— start RECORDED INFORMATION —

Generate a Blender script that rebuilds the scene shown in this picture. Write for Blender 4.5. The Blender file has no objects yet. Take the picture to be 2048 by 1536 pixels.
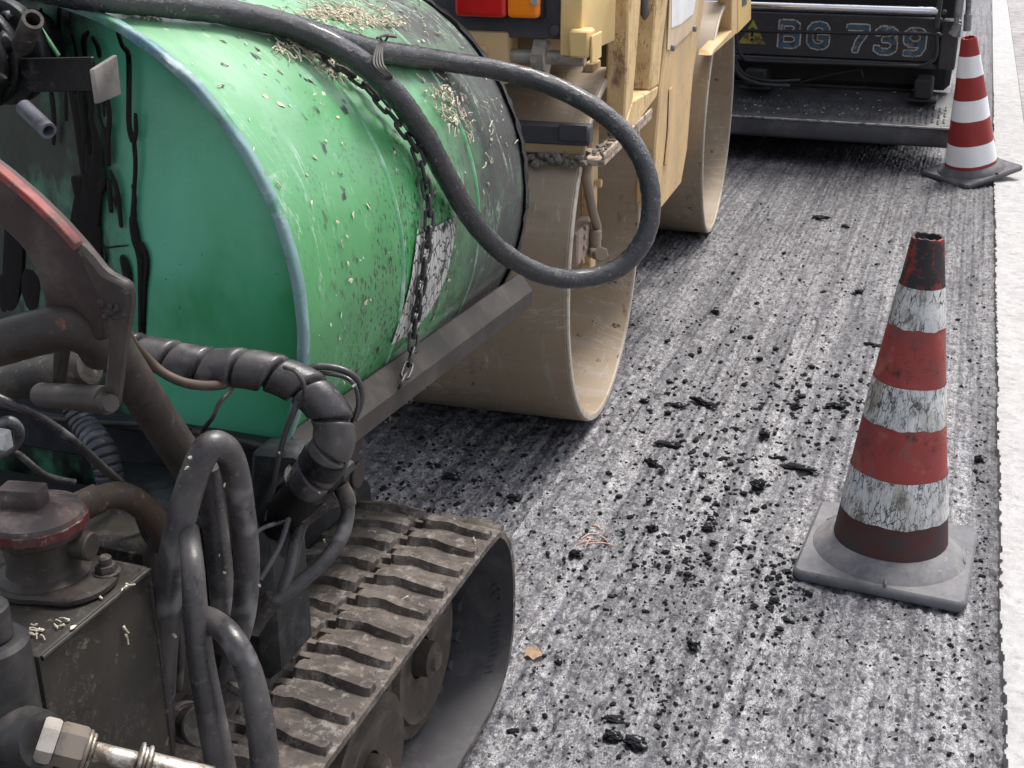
import bpy, bmesh, math, random
import numpy as np
from mathutils import Vector, Matrix
random.seed(7); rng = np.random.default_rng(7)
S = bpy.context.scene
COL = S.collection
PI = math.pi
V = Vector

# ------------------------------------------------------------------ camera
FPX, TH, AL, CH = 2490.0, math.radians(22.28), math.radians(19.55), 1.46
cam = bpy.data.cameras.new('camera'); camo = bpy.data.objects.new('camera', cam); COL.objects.link(camo)
cam.sensor_width = 36; cam.lens = 36 * FPX / 2048; cam.clip_start = 0.05; cam.clip_end = 500
camo.location = (0, 0, CH); camo.rotation_euler = (PI / 2 - TH, 0, AL)
S.camera = camo
CO = V((0, 0, CH))
def ray(u, v):
    r = u - 1024.; up = 768. - v
    fw = up * math.sin(TH) + FPX * math.cos(TH); dz = up * math.cos(TH) - FPX * math.sin(TH)
    return V((r * math.cos(AL) - fw * math.sin(AL), r * math.sin(AL) + fw * math.cos(AL), dz))
def pl(u, v, p, n):
    d = ray(u, v); n = V(n)
    return CO + d * ((V(p) - CO).dot(n) / d.dot(n))
def oX(u, v, x): return pl(u, v, (x, 0, 0), (1, 0, 0))
def oY(u, v, y): return pl(u, v, (0, y, 0), (0, 1, 0))
def oZ(u, v, z): return pl(u, v, (0, 0, z), (0, 0, 1))
def mpp(p):                                   # metres per photo pixel at a point
    q = V(p) - CO
    f = V((-math.sin(AL) * math.cos(TH), math.cos(AL) * math.cos(TH), -math.sin(TH)))
    return q.dot(f) / FPX

# ------------------------------------------------------------------ materials
MATS = {}
def mat(name, col, rough=.6, metal=0., layers=(), bump=(), spec=.3, vary=.12, vscale=6, coat=0, streaks=None):
    """base colour with slow variation + list of worn/dirty layers: (kind, scale, lo, hi, colour, rough|None, mask(axis,a,b)|None)"""
    if name in MATS: return MATS[name]
    m = bpy.data.materials.new(name); m.use_nodes = True; MATS[name] = m
    nt = m.node_tree; N = nt.nodes; L = nt.links
    b = N['Principled BSDF']; b.inputs['Specular IOR Level'].default_value = spec
    b.inputs['Coat Weight'].default_value = coat
    tc = N.new('ShaderNodeTexCoord'); oc = tc.outputs['Object']
    sep = N.new('ShaderNodeSeparateXYZ'); L.new(oc, sep.inputs[0])
    def mapping(sc):
        mp = N.new('ShaderNodeMapping'); mp.inputs['Scale'].default_value = sc if isinstance(sc, (tuple, list)) else (sc,) * 3
        L.new(oc, mp.inputs[0]); return mp.outputs[0]
    def tex(kind, sc):
        v = mapping(sc)
        if kind == 'noise':
            t = N.new('ShaderNodeTexNoise'); t.inputs['Scale'].default_value = 1; t.inputs['Detail'].default_value = 5; t.inputs['Roughness'].default_value = .6
            L.new(v, t.inputs[0]); return t.outputs[0]
        if kind == 'fine':
            t = N.new('ShaderNodeTexNoise'); t.inputs['Scale'].default_value = 1; t.inputs['Detail'].default_value = 2
            L.new(v, t.inputs[0]); return t.outputs[0]
        if kind == 'rough':
            t = N.new('ShaderNodeTexNoise'); t.inputs['Scale'].default_value = 1; t.inputs['Detail'].default_value = 10; t.inputs['Roughness'].default_value = .72
            L.new(v, t.inputs[0]); return t.outputs[0]
        if kind == 'ridge':                                   # thin wandering lines
            t = N.new('ShaderNodeTexNoise'); t.inputs['Scale'].default_value = 1; t.inputs['Detail'].default_value = 6; t.inputs['Roughness'].default_value = .65; t.inputs['Distortion'].default_value = .6
            L.new(v, t.inputs[0]); a1 = N.new('ShaderNodeMath'); a1.operation = 'SUBTRACT'; a1.inputs[1].default_value = .5; L.new(t.outputs[0], a1.inputs[0])
            a2 = N.new('ShaderNodeMath'); a2.operation = 'ABSOLUTE'; L.new(a1.outputs[0], a2.inputs[0]); a3 = N.new('ShaderNodeMath'); a3.operation = 'MULTIPLY_ADD'; a3.inputs[1].default_value = -4; a3.inputs[2].default_value = 1; L.new(a2.outputs[0], a3.inputs[0]); return a3.outputs[0]
        if kind in ('spots', 'crack', 'cell'):
            n = N.new('ShaderNodeTexNoise'); n.inputs['Scale'].default_value = 2.1; n.inputs['Detail'].default_value = 3; L.new(v, n.inputs[0])
            mx = N.new('ShaderNodeMixRGB'); mx.inputs[0].default_value = {'spots': 1.1, 'crack': .35, 'cell': .12}[kind]; L.new(v, mx.inputs[1]); L.new(n.outputs['Color'], mx.inputs[2])
            mx.blend_type = 'ADD'
            t = N.new('ShaderNodeTexVoronoi'); t.inputs['Scale'].default_value = 1
            t.feature = {'spots': 'F1', 'crack': 'DISTANCE_TO_EDGE', 'cell': 'F1'}[kind]
            L.new(mx.outputs[0], t.inputs[0])
            if kind == 'cell':
                s = N.new('ShaderNodeSeparateColor'); L.new(t.outputs['Color'], s.inputs[0]); return s.outputs[0]
            iv = N.new('ShaderNodeMath'); iv.operation = 'SUBTRACT'; iv.inputs[0].default_value = 1; L.new(t.outputs['Distance'], iv.inputs[1])
            return iv.outputs[0]
    def ramp(x, lo, hi):
        mr = N.new('ShaderNodeMapRange'); mr.inputs[1].default_value = lo; mr.inputs[2].default_value = hi; L.new(x, mr.inputs[0]); return mr.outputs[0]
    def mul(a, c):
        q = N.new('ShaderNodeMath'); q.operation = 'MULTIPLY'; L.new(a, q.inputs[0]); L.new(c, q.inputs[1]); return q.outputs[0]
    c4 = lambda c: (c[0], c[1], c[2], 1)
    mx = N.new('ShaderNodeMixRGB'); t = tex('noise', vscale)
    L.new(ramp(t, .3, .7), mx.inputs[0])
    mx.inputs[1].default_value = c4([x * (1 - vary) for x in col]); mx.inputs[2].default_value = c4([min(1, x * (1 + vary)) for x in col])
    out = mx.outputs[0]
    rg = N.new('ShaderNodeMapRange'); rg.inputs[1].default_value = .3; rg.inputs[2].default_value = .7
    rg.inputs[3].default_value = max(.03, rough - .1); rg.inputs[4].default_value = min(1, rough + .1)
    L.new(tex('noise', vscale * 3.1), rg.inputs[0]); rout = rg.outputs[0]
    mout = None
    for ly in layers:
        kind, sc, lo, hi, cc, rr = ly[:6]
        f = ramp(tex(kind, sc), lo, hi)
        for mk in ly[6:]:
            if mk[0] == 'n': f = mul(f, ramp(tex('noise', mk[1]), mk[2], mk[3]))
            else: f = mul(f, ramp(sep.outputs['XYZ'.index(mk[0])], mk[1], mk[2]))
        q = N.new('ShaderNodeMixRGB'); L.new(f, q.inputs[0]); L.new(out, q.inputs[1]); q.inputs[2].default_value = c4(cc); out = q.outputs[0]
        if rr is not None:
            q = N.new('ShaderNodeMixRGB'); L.new(f, q.inputs[0]); L.new(rout, q.inputs[1]); q.inputs[2].default_value = (rr, rr, rr, 1); rout = q.outputs[0]
    L.new(out, b.inputs['Base Color']); L.new(rout, b.inputs['Roughness']); b.inputs['Metallic'].default_value = metal
    nrm = None
    for kind, sc, st, ds in bump:
        bp = N.new('ShaderNodeBump'); bp.inputs['Strength'].default_value = st; bp.inputs['Distance'].default_value = ds
        L.new(tex(kind, sc), bp.inputs['Height'])
        if nrm: L.new(nrm, bp.inputs['Normal'])
        nrm = bp.outputs[0]
    if nrm: L.new(nrm, b.inputs['Normal'])
    return m

DUST = (.17, .15, .13)
TAR = (.006, .006, .007)
# ------------------------------------------------------------------ object helpers
ROOTS = {}
def root(name, label, cat, loc, group=None):
    o = bpy.data.objects.new(name, None); COL.objects.link(o); o.location = loc; o.empty_display_size = .1
    o['label'] = label; o['category'] = cat
    if group: o['group'] = group
    return o
def rloc(p):
    while p.parent: p = p.parent
    return V(p.location)
def obj(name, bm, m, parent=None, smooth=40, origin=None, kind=None):
    off = rloc(parent) if parent else V(origin or (0, 0, 0))
    if isinstance(bm, bmesh.types.BMesh):
        bmesh.ops.translate(bm, verts=bm.verts, vec=-off)
        bmesh.ops.recalc_face_normals(bm, faces=bm.faces)
        me = bpy.data.meshes.new(name); bm.to_mesh(me); bm.free()
    else: me = bm
    o = bpy.data.objects.new(name, me); COL.objects.link(o)
    if m: me.materials.append(m)
    if smooth:
        me.shade_smooth(); me.set_sharp_from_angle(angle=math.radians(smooth))
    if parent: o.parent = parent
    else: o.location = off
    if kind: o['kind'] = kind
    return o
def tag(o, label, cat, group=None):
    o['label'] = label; o['category'] = cat
    if group: o['group'] = group
    return o
def B(): return bmesh.new()
def merge(bm, other):
    me = bpy.data.meshes.new('tmp'); other.to_mesh(me); other.free(); bm.from_mesh(me); bpy.data.meshes.remove(me); return bm
def box(bm, lo, hi, bev=.003, M=None, seg=1):
    t = B(); bmesh.ops.create_cube(t, size=1)
    lo, hi = V(lo), V(hi); c = (lo + hi) / 2; d = hi - lo
    for v in t.verts: v.co = V((v.co.x * d.x, v.co.y * d.y, v.co.z * d.z)) + c
    if bev: bmesh.ops.bevel(t, geom=list(t.edges), offset=min(bev, min(abs(d.x), abs(d.y), abs(d.z)) * .45), segments=seg, affect='EDGES', profile=.5)
    if M is not None: bmesh.ops.transform(t, matrix=M, verts=t.verts)
    return merge(bm, t)
def spline(pts, n=8, closed=False):
    pts = [V(p) for p in pts]; out = []; m = len(pts)
    if m < 3 or n == 1: return pts
    for i in range(m if closed else m - 1):
        if closed: a, b, c, d = pts[i - 1], pts[i], pts[(i + 1) % m], pts[(i + 2) % m]
        else: a, b, c, d = pts[max(i - 1, 0)], pts[i], pts[i + 1], pts[min(i + 2, m - 1)]
        for k in range(n):
            t = k / n
            out.append(.5 * ((2 * b) + (c - a) * t + (2 * a - 5 * b + 4 * c - d) * t * t + (3 * b - a - 3 * c + d) * t ** 3))
    if not closed: out.append(pts[-1])
    return out
def tube(bm, pts, r, seg=14, n=8, closed=False, cap=True, rf=None, jitter=0):
    """swept tube; r number or list per control point; rf(k, angle, s) extra radius"""
    P = spline(pts, n, closed); m = len(P)
    if isinstance(r, (list, tuple)):
        rs = [x.x for x in spline([V((q, 0, 0)) for q in r], n, closed)]
    else: rs = [r] * m
    up = None; rings = []; s = 0
    for i, p in enumerate(P):
        if closed: t = P[(i + 1) % m] - P[i - 1]
        else: t = P[min(i + 1, m - 1)] - P[max(i - 1, 0)]
        t.normalize()
        if up is None:
            up = t.orthogonal().normalized()
        up = (up - t * up.dot(t)); up.normalize(); sd = t.cross(up)
        if i: s += (P[i] - P[i - 1]).length
        ring = []
        for k in range(seg):
            a = 2 * PI * k / seg
            rr = rs[i] + (rf(i, a, s) if rf else 0) + (random.uniform(-jitter, jitter) if jitter else 0)
            ring.append(bm.verts.new(p + (up * math.cos(a) + sd * math.sin(a)) * rr))
        rings.append(ring)
    for i in range(m if closed else m - 1):
        a, b = rings[i], rings[(i + 1) % m]
        for k in range(seg):
            bm.faces.new((a[k], a[(k + 1) % seg], b[(k + 1) % seg], b[k]))
    if cap and not closed:
        bm.faces.new(rings[0][::-1]); bm.faces.new(rings[-1])
    return bm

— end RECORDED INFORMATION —

◆ EXERCISE GOAL ◆
Skip the pictures and restate exactly the lines from the beginning of the listing to the line with "return q.dot(f) / FPX", that line included.

◆ TASK RESPONSE ◆
Generate a Blender script that rebuilds the scene shown in this picture. Write for Blender 4.5. The Blender file has no objects yet. Take the picture to be 2048 by 1536 pixels.
import bpy, bmesh, math, random
import numpy as np
from mathutils import Vector, Matrix
random.seed(7); rng = np.random.default_rng(7)
S = bpy.context.scene
COL = S.collection
PI = math.pi
V = Vector

# ------------------------------------------------------------------ camera
FPX, TH, AL, CH = 2490.0, math.radians(22.28), math.radians(19.55), 1.46
cam = bpy.data.cameras.new('camera'); camo = bpy.data.objects.new('camera', cam); COL.objects.link(camo)
cam.sensor_width = 36; cam.lens = 36 * FPX / 2048; cam.clip_start = 0.05; cam.clip_end = 500
camo.location = (0, 0, CH); camo.rotation_euler = (PI / 2 - TH, 0, AL)
S.camera = camo
CO = V((0, 0, CH))
def ray(u, v):
    r = u - 1024.; up = 768. - v
    fw = up * math.sin(TH) + FPX * math.cos(TH); dz = up * math.cos(TH) - FPX * math.sin(TH)
    return V((r * math.cos(AL) - fw * math.sin(AL), r * math.sin(AL) + fw * math.cos(AL), dz))
def pl(u, v, p, n):
    d = ray(u, v); n = V(n)
    return CO + d * ((V(p) - CO).dot(n) / d.dot(n))
def oX(u, v, x): return pl(u, v, (x, 0, 0), (1, 0, 0))
def oY(u, v, y): return pl(u, v, (0, y, 0), (0, 1, 0))
def oZ(u, v, z): return pl(u, v, (0, 0, z), (0, 0, 1))
def mpp(p):                                   # metres per photo pixel at a point
    q = V(p) - CO
    f = V((-math.sin(AL) * math.cos(TH), math.cos(AL) * math.cos(TH), -math.sin(TH)))
    return q.dot(f) / FPX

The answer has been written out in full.